Workshop discussed the necessity of a next-generation nationwide alerting system

An FCC workshop designed to promote wider use of the Emergency Alert System touched on the challenges and opportunities that abound in improving the usefulness of EAS — both for local groups and people with disabilities.

There is also the multilingual community to consider when it comes to improving EAS. The day before the August workshop, the Multicultural Media, Telecom and Internet Council submitted a letter to the FCC. MMTC lamented a lack of multilingual emergency communications during Hurricane Katrina. The group is pushing the commission to mandate that all radio and TV broadcasters provide multilingual alerts.

Almost unilaterally during the three-hour meeting, workshop panelists said that the myriad new technologies at our fingertips — texts, email, social media — have to be integrated into a cohesive nationwide alerting system.
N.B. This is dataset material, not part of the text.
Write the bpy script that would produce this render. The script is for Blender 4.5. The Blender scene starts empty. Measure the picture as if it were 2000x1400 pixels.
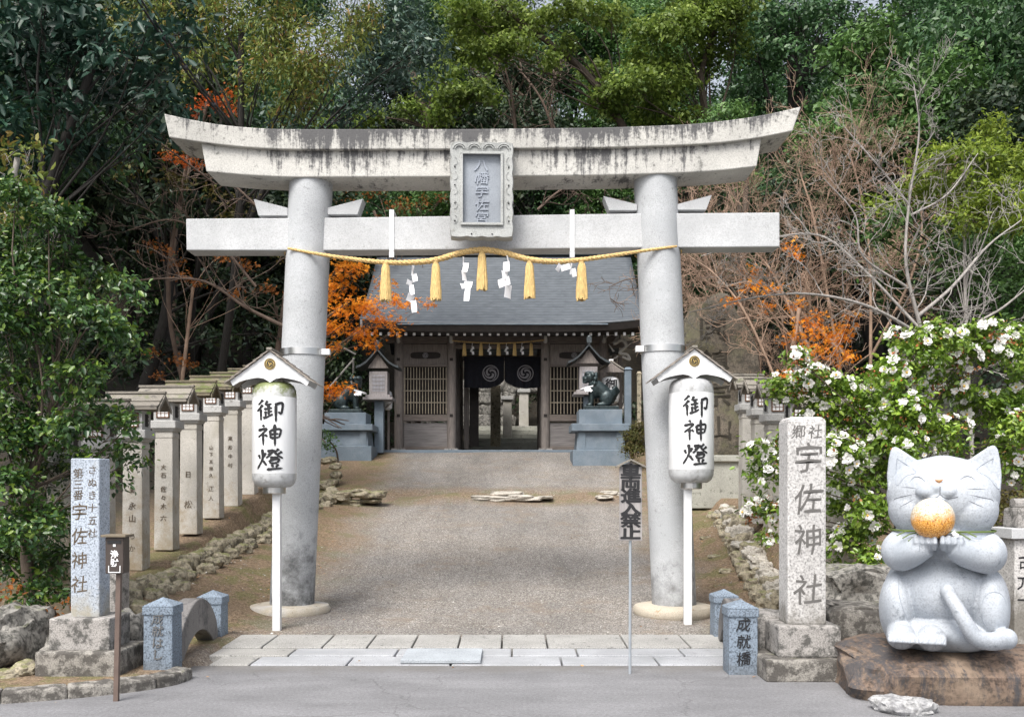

“We have an opportunity to tie in and integrate [different] capabilities so you have a single platform enabled by the PSAPs (public-safety answering point), who are the first people you call,” said panelist Jay English, director of APCO International, a public safety communications firm. “We’re closer than ever to make that integrated approach a very real capability.”

The workshop also discussed problems with alerting people with disabilities via the current EAS.

“There are serious gaps in alerting,” said panelist Zainab Alkebsi, policy counsel for the National Association of the Deaf, who offered several examples where alert systems failed to alert deaf individuals who were in an emergency situation. “We can no longer rely on only those traditional options of radio and television,” she said, pointing to mediums like text, email and social media that have become de facto alternatives to receiving emergency information.

Tapping into those new mediums is a priority for the multilingual community, too. “Ten percent of our state has English as their second language … and that is expected to triple in volume over the next 10 years,” said panelist Lillian McDonald, executive director of ECHO Minnesota, an emergency readiness communication organization in Saint Paul. “A new system we would like to propose is [one where] smart technology and multilingual technology [can work together] to help get warnings out to those different language groups.”

Later this year, an FCC task force will offer recommendations on ways to further improve the reach of EAS for these groups.